>> Begin RECORDS FOR THE TASK
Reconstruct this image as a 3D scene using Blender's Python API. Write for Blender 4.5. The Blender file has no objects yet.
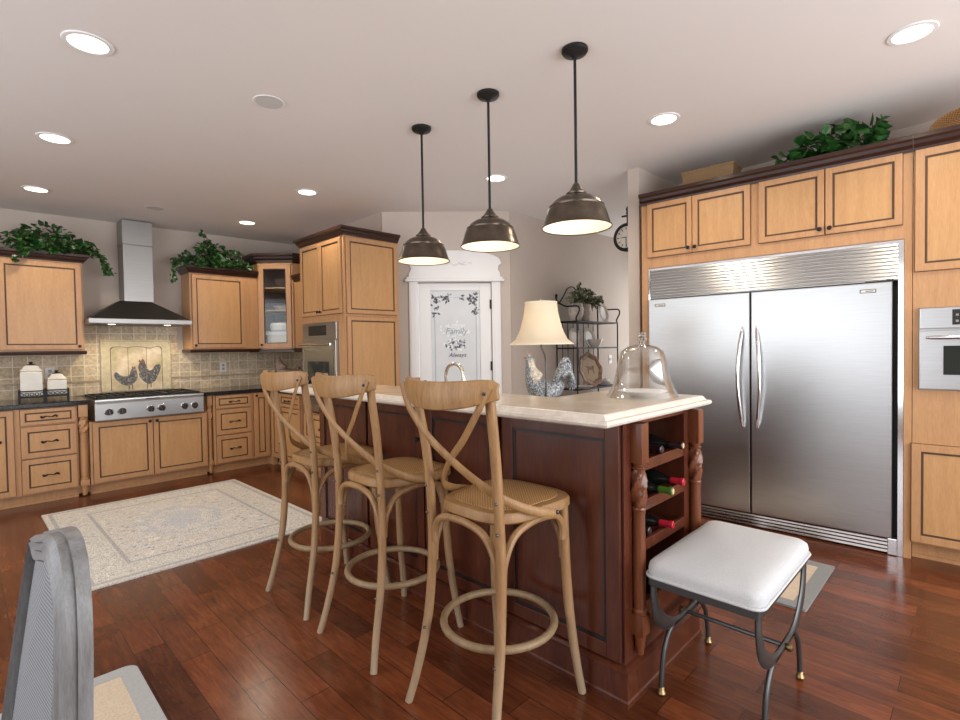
import bpy, bmesh, math, random
from mathutils import Vector, Matrix
random.seed(7)
SC = bpy.context.scene
COL = SC.collection
R = math.radians
# ------------------------------------------------------------------ camera
cd = bpy.data.cameras.new('camera'); cam = bpy.data.objects.new('camera', cd); COL.objects.link(cam)
f, yaw, pitch, roll = 510.06, 0.7791, -0.0239, -0.0155
cd.sensor_fit = 'HORIZONTAL'; cd.sensor_width = 36.0; cd.lens = f / 960 * 36.0; cd.clip_start = 0.02
F = Vector((math.cos(yaw)*math.cos(pitch), math.sin(yaw)*math.cos(pitch), math.sin(pitch)))
Rt = F.cross(Vector((0, 0, 1))).normalized(); Up = Rt.cross(F)
c_, s_ = math.cos(roll), math.sin(roll)
R2 = c_*Rt + s_*Up; U2 = -s_*Rt + c_*Up
cam.matrix_world = Matrix(((R2.x, U2.x, -F.x, 0), (R2.y, U2.y, -F.y, 0), (R2.z, U2.z, -F.z, 1.3522), (0, 0, 0, 1)))
SC.camera = cam
# ------------------------------------------------------------------ world, daylight, added hall fill, exposure
SC.view_settings.view_transform = 'Standard'; SC.view_settings.look = 'None'
SC.view_settings.gamma = 1.0; SC.view_settings.use_curve_mapping = False
SC.view_settings.exposure = 0.05
w = bpy.data.worlds.new('sky'); SC.world = w; w.use_nodes = True
w.node_tree.nodes['Background'].inputs[0].default_value = (0.86, 0.93, 1.0, 1)
w.node_tree.nodes['Background'].inputs[1].default_value = 2.0
def area(name, loc, rot, sx, sy, power, col):
    l = bpy.data.lights.new(name, 'AREA'); l.shape = 'RECTANGLE'; l.size = sx; l.size_y = sy; l.energy = power; l.color = col
    o = bpy.data.objects.new(name, l); o.location = loc; o.rotation_euler = rot; COL.objects.link(o); return o
area('daylight_side', (-2.42, 2.3, 1.45), (R(105), 0, R(-90)), 4.6, 2.1, 62, (0.97, 0.98, 1.0))
area('daylight_rear', (2.1, -2.42, 1.45), (R(105), 0, 0), 4.6, 2.1, 150, (0.97, 0.98, 1.0))
area('hall_fill', (7.15, 2.95, 1.45), (R(90), 0, R(90)), 1.2, 1.9, 13, (1.0, 0.97, 0.93))  # added unseen fill light that brightens the hall
WARM = (1.0, 0.86, 0.68)
CAN_POWER, PENDANT_POWER, LAMP_POWER = 24.0, 1.3, 1.0

# ------------------------------------------------------------------ mesh helpers
class MB:
    def __init__(s): s.bm = bmesh.new(); s.M = Matrix.Identity(4)
    def vs(s, pts): return [s.bm.verts.new(s.M @ Vector(p)) for p in pts]
    def fc(s, v, m=0):
        try:
            fa = s.bm.faces.new(v); fa.material_index = m; return fa
        except ValueError: return None
    def box(s, x0, x1, y0, y1, z0, z1, m=0, bev=0):
        v = s.vs([(x0,y0,z0),(x1,y0,z0),(x1,y1,z0),(x0,y1,z0),(x0,y0,z1),(x1,y0,z1),(x1,y1,z1),(x0,y1,z1)])
        fs = [s.fc([v[i] for i in q], m) for q in ((3,2,1,0),(4,5,6,7),(0,1,5,4),(1,2,6,5),(2,3,7,6),(3,0,4,7))]
        if bev:
            ed = {e for fa in fs for e in fa.edges}
            bmesh.ops.bevel(s.bm, geom=list(ed), offset=bev, segments=2, affect='EDGES', profile=0.7)
        return s
    def tube(s, pts, r, seg=8, m=0, closed=False, ry=None, up=(0,0,1)):
        P = [Vector(p) for p in pts]; n = len(P)
        rr = r if isinstance(r, (list, tuple)) else [r]*n
        rings = []; N = None
        for i in range(n):
            a = P[i-1] if (i > 0 or closed) else P[i]; b = P[(i+1) % n] if (i < n-1 or closed) else P[i]
            t = (b-a).normalized()
            if N is None or ry is not None:
                u = Vector(up[i] if isinstance(up, list) else up)
                if abs(u.dot(t)) > 0.98: u = Vector((1,0,0)) if abs(t.x) < .9 else Vector((0,1,0))
                N = (u - t*u.dot(t)).normalized()
            else: N = (N - t*N.dot(t)).normalized()
            B = t.cross(N)
            k = ry if ry is not None else rr[i]
            rings.append(s.vs([P[i] + B*(math.cos(2*math.pi*j/seg)*rr[i]) + N*(math.sin(2*math.pi*j/seg)*k) for j in range(seg)]))
        for i in range(n if closed else n-1):
            A, Bq = rings[i], rings[(i+1) % n]
            for j in range(seg): s.fc([A[j], A[(j+1)%seg], Bq[(j+1)%seg], Bq[j]], m)
        if not closed: s.fc(rings[0][::-1], m); s.fc(rings[-1], m)
        return s
    def lathe(s, prof, c=(0,0,0), seg=24, m=0, sx=1, sy=1, cap=True):
        rings = []
        for (r, z) in prof:
            if r < 1e-5: rings.append(s.vs([(c[0], c[1], c[2]+z)]))
            else: rings.append(s.vs([(c[0]+sx*r*math.cos(2*math.pi*j/seg), c[1]+sy*r*math.sin(2*math.pi*j/seg), c[2]+z) for j in range(seg)]))
        for A, B in zip(rings, rings[1:]):
            for j in range(seg):
                k = (j+1) % seg
                if len(A) == 1 and len(B) == 1: continue
                if len(A) == 1: s.fc([A[0], B[k], B[j]], m)
                elif len(B) == 1: s.fc([A[j], A[k], B[0]], m)
                else: s.fc([A[j], A[k], B[k], B[j]], m)
        if cap:
            if len(rings[0]) > 1: s.fc(rings[0][::-1], m)
            if len(rings[-1]) > 1: s.fc(rings[-1], m)
        return s
    def prism(s, poly, t0, t1, plane='xy', m=0):
        def mk(a, b, t): return {'xy': (a,b,t), 'xz': (a,t,b), 'yz': (t,a,b)}[plane]
        A = s.vs([mk(a,b,t0) for a,b in poly]); B = s.vs([mk(a,b,t1) for a,b in poly]); n = len(poly)
        s.fc(A[::-1], m); s.fc(B, m)
        for i in range(n): s.fc([A[i], A[(i+1)%n], B[(i+1)%n], B[i]], m)
        return s
    def sweep(s, path, prof, closed=False, m=0, z=0):
        """profile (out, z) swept along a 2D path; 'out' is to the right of the travel direction"""
        P = [Vector(p) for p in path]; n = len(P); rings = []
        for i in range(n):
            d0 = (P[i]-P[i-1]).normalized() if (i > 0 or closed) else None
            d1 = (P[(i+1)%n]-P[i]).normalized() if (i < n-1 or closed) else None
            if d0 is None: d0 = d1
            if d1 is None: d1 = d0
            n0 = Vector((d0.y, -d0.x)); n1 = Vector((d1.y, -d1.x))
            mt = (n0+n1); mt = mt / max(mt.dot(n0), .2)
            rings.append(s.vs([(P[i].x+mt.x*o, P[i].y+mt.y*o, z+h) for o, h in prof]))
        k = len(prof)
        for i in range(n if closed else n-1):
            A, B = rings[i], rings[(i+1)%n]
            for j in range(k): s.fc([A[j], A[(j+1)%k], B[(j+1)%k], B[j]], m)
        if not closed: s.fc(rings[0][::-1], m); s.fc(rings[-1], m)
        return s
    def slab(s, poly, levels, m=0, mtop=None):
        """polygon (counter-clockwise) stacked at levels (inset, z)"""
        P = [Vector(p) for p in poly]; n = len(P); rings = []
        for ins, z in levels:
            ring = []
            for i in range(n):
                d0 = (P[i]-P[i-1]).normalized(); d1 = (P[(i+1)%n]-P[i]).normalized()
                n0 = Vector((-d0.y, d0.x)); n1 = Vector((-d1.y, d1.x)); mt = n0+n1; mt = mt/max(mt.dot(n0), .2)
                ring.append((P[i].x+mt.x*ins, P[i].y+mt.y*ins, z))
            rings.append(s.vs(ring))
        for A, B in zip(rings, rings[1:]):
            for i in range(n): s.fc([A[i], A[(i+1)%n], B[(i+1)%n], B[i]], m)
        s.fc(rings[0][::-1], m); s.fc(rings[-1], m if mtop is None else mtop)
        return s
    def dome(s, poly, levels, m=0, c=(0,0)):
        """closed outline scaled about c: levels (scale, z)"""
        n = len(poly); rings = [s.vs([(c[0]+(x-c[0])*k, c[1]+(y-c[1])*k, z) for x, y in poly]) for k, z in levels]
        for A, B in zip(rings, rings[1:]):
            for i in range(n): s.fc([A[i], A[(i+1)%n], B[(i+1)%n], B[i]], m)
        s.fc(rings[0][::-1], m); s.fc(rings[-1], m)
        return s
    def shell(s, fn, nu, nv, th, m=0):
        """curved slab: fn(u,v)->point, thickness along normal"""
        def P(u, v): return Vector(fn(u, v))
        fr, bk = [], []
        e = 1e-3
        for i in range(nu+1):
            a, b = [], []
            for j in range(nv+1):
                u, v = i/nu, j/nv
                p = P(u, v); du = P(min(u+e,1), v)-P(max(u-e,0), v); dv = P(u, min(v+e,1))-P(u, max(v-e,0))
                nn = du.cross(dv).normalized()
                a.append(p+nn*th/2); b.append(p-nn*th/2)
            fr.append(s.vs(a)); bk.append(s.vs(b))
        for i in range(nu):
            for j in range(nv):
                s.fc([fr[i][j], fr[i+1][j], fr[i+1][j+1], fr[i][j+1]], m)
                s.fc([bk[i][j], bk[i][j+1], bk[i+1][j+1], bk[i+1][j]], m)
        for i in range(nu):
            s.fc([fr[i][0], bk[i][0], bk[i+1][0], fr[i+1][0]], m); s.fc([fr[i][nv], fr[i+1][nv], bk[i+1][nv], bk[i][nv]], m)
        for j in range(nv):
            s.fc([fr[0][j], fr[0][j+1], bk[0][j+1], bk[0][j]], m); s.fc([fr[nu][j], bk[nu][j], bk[nu][j+1], fr[nu][j+1]], m)
        return s
    def build(s, name, mats, parent=None, smooth=False, bevel=0):
        bmesh.ops.recalc_face_normals(s.bm, faces=s.bm.faces[:])
        me = bpy.data.meshes.new(name); s.bm.to_mesh(me); s.bm.free()
        for m in (mats if isinstance(mats, (list, tuple)) else [mats]): me.materials.append(m)
        if smooth:
            for p in me.polygons: p.use_smooth = True
        o = bpy.data.objects.new(name, me); COL.objects.link(o)
        if smooth:
            try: me.set_sharp_from_angle(angle=R(38))
            except Exception: pass
        if bevel:
            b = o.modifiers.new('edge', 'BEVEL'); b.width = bevel; b.segments = 2; b.limit_method = 'ANGLE'
        if parent: o.parent = parent
        return o
def thing(name, label, cat, loc=(0,0,0), rz=0, group=None):
    o = bpy.data.objects.new(name, None); o.empty_display_size = .1; COL.objects.link(o)
    o.location = loc; o.rotation_euler = (0, 0, rz); o['label'] = label; o['category'] = cat
    if group: o['group'] = group
    return o
def tag(o, label, cat, group=None):
    o['label'] = label; o['category'] = cat
    if group: o['group'] = group
    return o
def struct(o): o['kind'] = 'structure'; return o
def copy_tree(o, parent=None):
    c = o.copy(); COL.objects.link(c)
    if parent: c.parent = parent
    for ch in list(o.children): copy_tree(ch, c)
    return c
def bez(p0, p1, p2, p3, n=10):
    p0, p1, p2, p3 = map(Vector, (p0, p1, p2, p3)); out = []
    for i in range(n+1):
        t = i/n; out.append(p0*(1-t)**3+p1*3*t*(1-t)**2+p2*3*t*t*(1-t)+p3*t**3)
    return out
def smooth_path(pts, n=6):
    P = [Vector(p) for p in pts]; out = []
    for i in range(len(P)-1):
        a = P[max(i-1,0)]; b = P[i]; c = P[i+1]; d = P[min(i+2, len(P)-1)]
        for k in range(n):
            t = k/n
            out.append(0.5*((2*b)+(c-a)*t+(2*a-5*b+4*c-d)*t*t+(3*b-a-3*c+d)*t**3))
    out.append(P[-1]); return out

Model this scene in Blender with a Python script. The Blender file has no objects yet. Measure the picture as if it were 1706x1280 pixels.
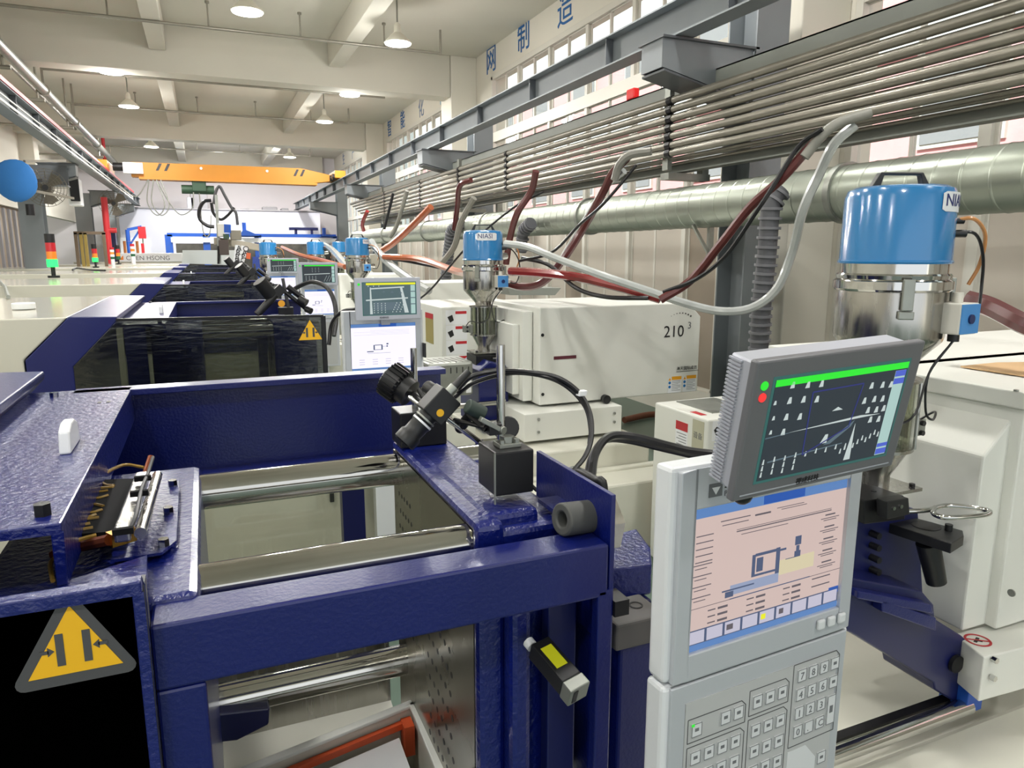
>> End RECORDS FOR THE TASK
• TASK TO COMPLETE:
Going over the lines above, work out how many include "this", then give only that number.

• ANSWER:
2